Sunday, January 25, 2015

Haw Par Villa

When I was a small boy, Singapore to me was synonymous with my eldest brother Seng and Har Par Villa. Seng headed for Singapore after his junior high school. He was my hero then. There would always be goodies each time he returned home. Holidays meant spending a few days with him at his flat in Singapore.

Without fail he would take me to visit Har Par Villa each time I went to Singapore. It was in Har Par Villa that I learned the ‘ultimate price’ one had to pay if he did bad things in life. There was Heaven and there was Hell; we mortals were in between. Bad fellow would be sent to Hell for punishment and good fellows, a ride on the cloud to Heaven.

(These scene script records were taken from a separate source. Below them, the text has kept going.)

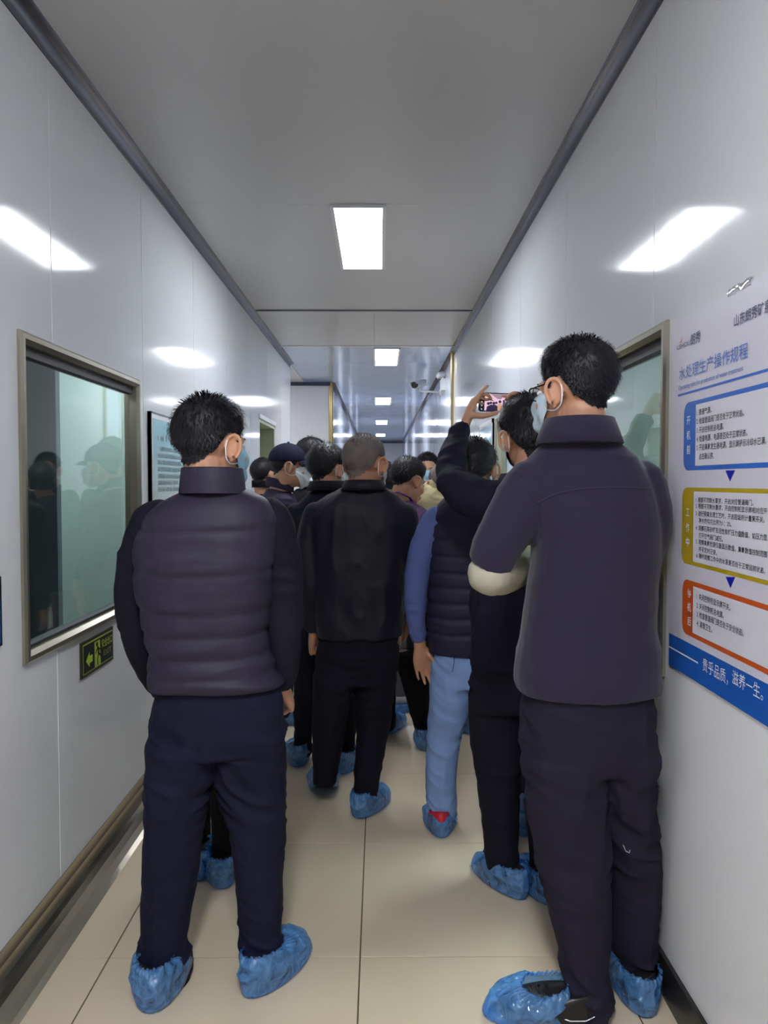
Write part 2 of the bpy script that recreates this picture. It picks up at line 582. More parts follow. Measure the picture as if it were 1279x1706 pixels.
# door in the left wall: deep greenish reveal, leaf set back
M_DOOR = mat('pale green door', srgb(176, 182, 156), 0.35)
d = tag(link('door_1', None, None, (XL, 7.6, 0)), kind='structure')
part(MB().box((XL - 0.30, 7.17, 0.0), (XL - 0.26, 8.18, 2.0)), 'door_leaf', M_DOOR, d)
part(MB().box((XL - 0.30, 8.16, 0.0), (XL - 0.002, 8.19, 2.02)).box((XL - 0.30, 7.16, 0.0), (XL - 0.002, 7.19, 2.02)).box((XL - 0.30, 7.16, 1.99), (XL - 0.002, 8.19, 2.02)), 'door_jamb', M_DOOR, d)
part(MB().box((XL - 0.002, 7.12, 2.02), (XL + 0.012, 8.23, 2.06)), 'door_head_trim', M_WHITE, d)
part(MB().tube([(XL - 0.26, 8.06, 1.0), (XL - 0.21, 8.06, 1.0), (XL - 0.21, 7.94, 1.0)], 0.01, 8), 'door_handle', M_STEEL, d)

# ceiling lamps
def ceiling_lamp(x, y0, label, w=0.25, l=1.17, m=None):
    r = thing('ceiling_light', (x, y0 + l / 2, ZC), label, 'ceiling light', 'flush ceiling light panels of the corridor')
    fr = 0.02
    a, b = x - w / 2, x + w / 2
    z0, z1 = ZC - 0.012, ZC
    mb = MB()
    mb.box((a - fr, y0 - fr, z0), (b + fr, y0, z1)).box((a - fr, y0 + l, z0), (b + fr, y0 + l + fr, z1)).box((a - fr, y0, z0), (a, y0 + l, z1)).box((b, y0, z0), (b + fr, y0 + l, z1))
    part(mb, 'frame', M_LAMPFRAME, r)
    part(MB().box((a, y0, ZC - 0.009), (b, y0 + l, ZC)), 'diffuser', m or M_LAMP, r)
    return r
ceiling_lamp(-0.11, 4.15, 'nearest bright ceiling light panel, largest in view', m=M_LAMP_1)
ceiling_lamp(0.08, 8.52, 'ceiling light panel just past the white ceiling joint, second from the front', m=M_LAMP_2)
ceiling_lamp(0.062, 13.4, 'third ceiling light panel from the front, in the far corridor')
ceiling_lamp(0.05, 18.35, 'fourth ceiling light panel from the front, in the far corridor')
ceiling_lamp(0.03, 23.5, 'farthest small ceiling light panel near the end wall')
ceiling_lamp(-0.11, -0.75, 'ceiling light panel behind the photographer', m=M_LAMP_B)
M_LAMP_ROOM = mat('room lamp diffuser', (0.9, 0.9, 0.9, 1), 0.5, emit=LAMP_COL + (1,), estr=6.0)
M_LAMP_ROOM_R = mat('bright room lamp diffuser', (0.9, 0.9, 0.9, 1), 0.5, emit=LAMP_COL + (1,), estr=24.0)
ceiling_lamp(-1.95, 5.0, 'ceiling light panel inside the room behind the left window', m=M_LAMP_ROOM)
ceiling_lamp(1.5, 3.0, 'ceiling light panel inside the room behind the right window', m=M_LAMP_ROOM_R)
ceiling_lamp(-2.6, 10.0, 'ceiling light panel in the side passage', m=M_LAMP_ROOM)

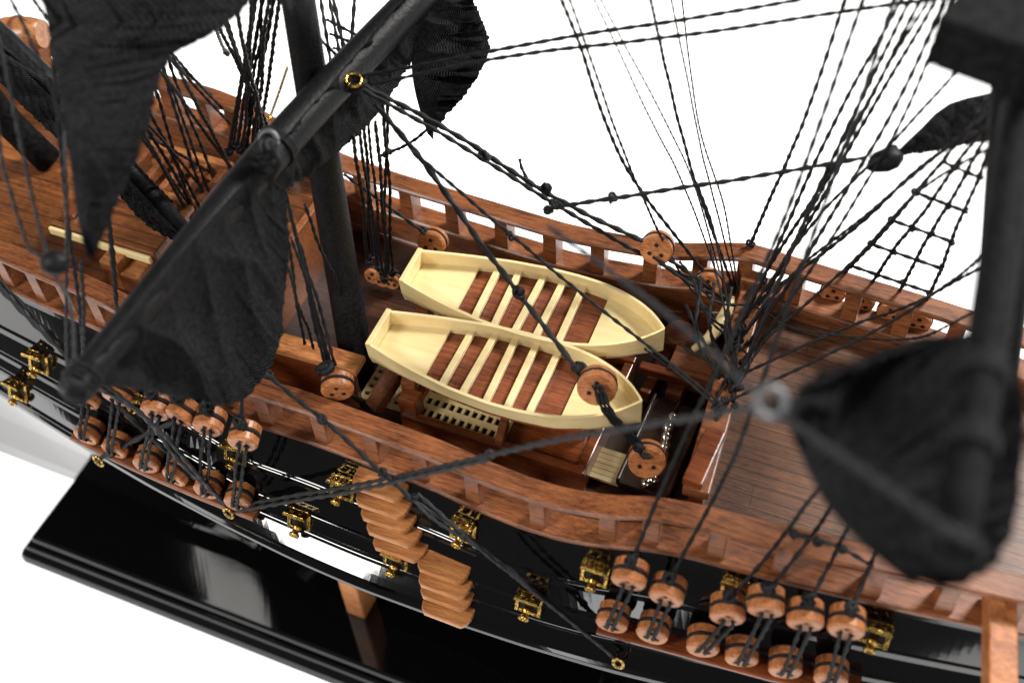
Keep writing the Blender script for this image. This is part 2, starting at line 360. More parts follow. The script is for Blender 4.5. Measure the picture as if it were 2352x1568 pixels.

There were many levels of punishment in hell. If you told lies, your tongue would be cut off; if you did something evil, you got boiled in oil or your heart got dug off, so on and so forth. And of course, you could expect to be rewarded richly – the next life, of course – if you were filial, honest, charitable, righteous, etc.

I still remember I used to have nightmares each time I lied. I don’t believe in any of this stuff now, but the Dos and the Don’ts that I now practise actually began to take roots in me during these formative years of mine.

So when I saw the divine laws that were being zealously advocated by some quarters, I couldn’t help recalling the images I saw in Haw Par Villa. Transgressors of these laws would have to face the consequences in their next life, don’t they? So why are we bent on applying these laws to mortals now? Isn’t losing an arm or a hand or, for that matter, any body part in this life tantamount to – in my rudimentary understanding of fundamental justice and fairness – “double jeopardy”, since you have to be punished another time when you go to the next world? Shouldn’t we be judged by secular laws when we are alive and leave to the Higher Being up there to mete out divine punishments – if you have committed a divine sin?

But as AKK once said to me, “your brain is too small.”